I found that a FET gave better results but the circuit could be modfied so.

Per-Anders you are completely wrong. There is no fundamental difference between a series and parallel resonant crystal. The only difference is the way it is calibrated. A series resonance specified crystal will oscillate at a slightly different frequency in a parallel resonant circuit like my clock.
Looks like you never studied the papers you promised to send me a year ago but never did.......🙄 🙄 🙄 🙄
 
Re: Crystal Oscillator

Elso Kwak said:
Per-Anders you are completely wrong. There is no fundamental difference between a series and parallel resonant crystal. The only difference is the way it is calibrated.
Elso, I didn't say that the crystal is different physically and you are right the frequency calibration is different 0.2% between those two types. It's the same crystal.

Elso Kwak said:
Looks like you never studied the papers you promised to send me a year ago but never did......
I'm afraid that I haven't got any urge anymore to give you anything. Later maybe but an attitude change is necessary.
 
Re: Attitude change, eh?

I'm going back to my cave.

I see that some person here (except Bricolo) cannot and do not want understand other, but for their agreement is missing only ~0,2%. What a pity. This is the way why the wars begin, but "the devil sleeps in details".
Besides this is none of my business even if the hate is destructive feeling...

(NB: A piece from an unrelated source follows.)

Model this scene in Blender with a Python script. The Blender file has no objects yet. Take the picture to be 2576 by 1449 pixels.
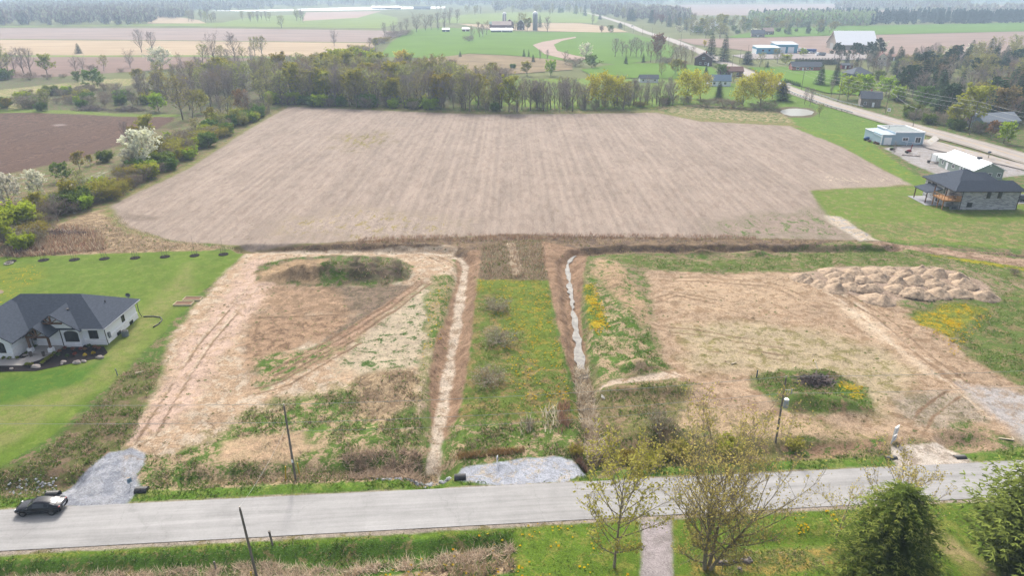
import bpy, math, random
import numpy as np
from mathutils import Vector, Matrix
R = math.radians
random.seed(7)
RNG = np.random.default_rng(11)
SC = bpy.context.scene
COL = SC.collection

# ---------------------------------------------------------------- camera, sky, sun, exposure
CAM_H, PITCH, LENS = 50.0, R(23.7), 24.0
cam = bpy.data.cameras.new('camera')
cam.lens = LENS; cam.sensor_width = 36.0; cam.clip_end = 20000; cam.clip_start = 0.5
camo = bpy.data.objects.new('camera', cam); COL.objects.link(camo)
camo.location = (0, 0, CAM_H); camo.rotation_euler = (math.pi/2 - PITCH, 0, 0)
SC.camera = camo
SUN_EL, SUN_AZ = R(44), R(-10)          # in front of the camera, a little to the left
w = bpy.data.worlds.new('World'); SC.world = w; w.use_nodes = True
nt = w.node_tree; bg = nt.nodes['Background']
sky = nt.nodes.new('ShaderNodeTexSky'); sky.sky_type = 'NISHITA'; sky.sun_disc = False
sky.sun_elevation = SUN_EL; sky.sun_rotation = SUN_AZ
sky.air_density = 1.0; sky.dust_density = 6.0; sky.ozone_density = 1.0
sat = nt.nodes.new('ShaderNodeHueSaturation'); sat.inputs['Saturation'].default_value = .5      # thin overcast: a whiter sky
nt.links.new(sky.outputs[0], sat.inputs['Color']); nt.links.new(sat.outputs[0], bg.inputs[0]); bg.inputs[1].default_value = 0.15
sl = bpy.data.lights.new('sun', 'SUN'); sl.energy = 1.9; sl.angle = R(6.0); sl.color = (1, .95, .87)
so = bpy.data.objects.new('sun', sl); COL.objects.link(so)
sd = Vector((math.sin(SUN_AZ)*math.cos(SUN_EL), math.cos(SUN_AZ)*math.cos(SUN_EL), math.sin(SUN_EL)))
so.rotation_euler = sd.to_track_quat('Z', 'Y').to_euler(); so.location = (0, 0, 200)
SC.view_settings.view_transform = 'Standard'; SC.view_settings.look = 'None'
SC.view_settings.exposure = 1.0; SC.view_settings.gamma = 1
SC.render.engine = 'CYCLES'; SC.cycles.use_denoising = True
SC.cycles.max_bounces = 6; SC.cycles.transparent_max_bounces = 8; SC.cycles.volume_bounces = 0
SC.cycles.diffuse_bounces = 3; SC.cycles.glossy_bounces = 2

# ---------------------------------------------------------------- surveying: a photo point -> a point of the ground
F = 1717.0
def P(u, v, z=0.0):
    a = (u-1288)/F; b = -(v-724.5)/F
    dy = math.cos(PITCH)+b*math.sin(PITCH); dz = -math.sin(PITCH)+b*math.cos(PITCH)
    t = (z-CAM_H)/dz
    return (a*t, dy*t)
def HZ(v, Y):
    b = -(v-724.5)/F
    dy = math.cos(PITCH)+b*math.sin(PITCH); dz = -math.sin(PITCH)+b*math.cos(PITCH)
    return CAM_H+dz*Y/dy
def PP(*uv): return [P(u, v) for u, v in uv]

# ---------------------------------------------------------------- materials
KEXP = 0.50
def lin(c):
    return tuple((x/255/12.92 if x/255 <= .04045 else ((x/255+.055)/1.055)**2.4) for x in c)
def A(r, g, b, k=None):
    k = KEXP if k is None else k
    return tuple(x*k for x in lin((r, g, b)))
MATS = {}
def mat(name, col, rough=.9, noise=0.0, scale=3.0, spec=.25, metal=0.0, detail=4, stretch=None, bump=0.0):
    if name in MATS: return MATS[name]
    m = bpy.data.materials.new(name); m.use_nodes = True
    n = m.node_tree; b = n.nodes['Principled BSDF']
    b.inputs['Base Color'].default_value = (*col, 1); b.inputs['Roughness'].default_value = rough
    b.inputs['Specular IOR Level'].default_value = spec; b.inputs['Metallic'].default_value = metal
    if noise > 0:
        tc = n.nodes.new('ShaderNodeTexCoord'); nz = n.nodes.new('ShaderNodeTexNoise')
        nz.inputs['Scale'].default_value = scale; nz.inputs['Detail'].default_value = detail
        nz.inputs['Roughness'].default_value = .65
        src = tc.outputs['Object']
        if stretch:
            mp = n.nodes.new('ShaderNodeMapping'); mp.inputs['Scale'].default_value = stretch
            n.links.new(src, mp.inputs[0]); src = mp.outputs[0]
        n.links.new(src, nz.inputs['Vector'])
        mr = n.nodes.new('ShaderNodeMapRange'); mr.inputs[1].default_value = .25; mr.inputs[2].default_value = .75
        mr.inputs[3].default_value = 1-noise; mr.inputs[4].default_value = 1+noise
        n.links.new(nz.outputs[0], mr.inputs[0])
        mx = n.nodes.new('ShaderNodeVectorMath'); mx.operation = 'SCALE'
        mx.inputs[0].default_value = col
        n.links.new(mr.outputs[0], mx.inputs['Scale']); n.links.new(mx.outputs[0], b.inputs['Base Color'])
        if bump:
            bp = n.nodes.new('ShaderNodeBump'); bp.inputs['Strength'].default_value = bump; bp.inputs['Distance'].default_value = .1
            n.links.new(nz.outputs[0], bp.inputs['Height']); n.links.new(bp.outputs[0], b.inputs['Normal'])
    MATS[name] = m
    return m
def up_normal(n, df, k=.75):
    # leaves and blades hang every way: shade them by the sky above rather than by one flat facet
    g = n.nodes.new('ShaderNodeNewGeometry'); a = n.nodes.new('ShaderNodeVectorMath'); a.operation = 'ADD'; a.inputs[1].default_value = (0, 0, k)
    c = n.nodes.new('ShaderNodeVectorMath'); c.operation = 'NORMALIZE'
    n.links.new(g.outputs['Normal'], a.inputs[0]); n.links.new(a.outputs[0], c.inputs[0]); n.links.new(c.outputs[0], df.inputs['Normal'])
def leafmat(name, col, var=.25, hue=.03, trans=.3):
    if name in MATS: return MATS[name]
    m = bpy.data.materials.new(name); m.use_nodes = True
    n = m.node_tree; n.nodes.remove(n.nodes['Principled BSDF']); out = n.nodes['Material Output']
    df = n.nodes.new('ShaderNodeBsdfDiffuse'); tr = n.nodes.new('ShaderNodeBsdfTranslucent'); ms = n.nodes.new('ShaderNodeMixShader')
    oi = n.nodes.new('ShaderNodeObjectInfo'); hs = n.nodes.new('ShaderNodeHueSaturation')
    tc = n.nodes.new('ShaderNodeTexCoord'); nz = n.nodes.new('ShaderNodeTexNoise'); nz.inputs['Scale'].default_value = .7; nz.inputs['Detail'].default_value = 6
    n.links.new(tc.outputs['Object'], nz.inputs['Vector'])
    hs.inputs['Color'].default_value = (*col, 1)
    m1 = n.nodes.new('ShaderNodeMapRange'); m1.inputs[3].default_value = .5-hue; m1.inputs[4].default_value = .5+hue
    n.links.new(oi.outputs['Random'], m1.inputs[0]); n.links.new(m1.outputs[0], hs.inputs['Hue'])
    ad = n.nodes.new('ShaderNodeMath'); ad.operation = 'MULTIPLY_ADD'; ad.inputs[1].default_value = var*.7; ad.inputs[2].default_value = 0
    n.links.new(oi.outputs['Random'], ad.inputs[0])
    m2 = n.nodes.new('ShaderNodeMapRange'); m2.inputs[1].default_value = .3; m2.inputs[2].default_value = .7
    m2.inputs[3].default_value = 1-var*1.2; m2.inputs[4].default_value = 1+var*.8
    n.links.new(nz.outputs[0], m2.inputs[0]); a2 = n.nodes.new('ShaderNodeMath'); a2.operation = 'ADD'
    n.links.new(ad.outputs[0], a2.inputs[0]); n.links.new(m2.outputs[0], a2.inputs[1]); n.links.new(a2.outputs[0], hs.inputs['Value'])
    n.links.new(hs.outputs[0], df.inputs[0]); n.links.new(hs.outputs[0], tr.inputs[0])
    up_normal(n, df)
    ms.inputs[0].default_value = trans
    n.links.new(df.outputs[0], ms.inputs[1]); n.links.new(tr.outputs[0], ms.inputs[2]); n.links.new(ms.outputs[0], out.inputs[0])
    MATS[name] = m
    return m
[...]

Anyway, is there anybody who will advice how to rebuild this circuit with fets and tune it on 112896 MHz?
 
Re: Re: Attitude change, eh?

padamiecki said:
Anyway, is there anybody who will advice how to rebuild this circuit with fets and tune it on 112896 MHz?

Hi padamiecki,
The circuit you are referring to was posted on this forum before about three years ago. I then advised to build my circuit as it is more simple, better and does not need tuning. So I advise the same again. You can download it here:
http://www.diyaudio.com/forums/showthread.php?postid=199928#post199928
Best regards,
ELSO
 
Re: Re: Attitude change, eh?

padamiecki said:
Anyway, is there anybody who will advice how to rebuild this circuit with fets and tune it on 112896 MHz?
If this is for a CD clock 0.2% is pretty unimportant (not if you have a clock on the wall!) so you can use this type of circuit and you can get rid of all overtone stuff and tuning stuff... or you can buy Elso's pcb.... which he is happily selling to you.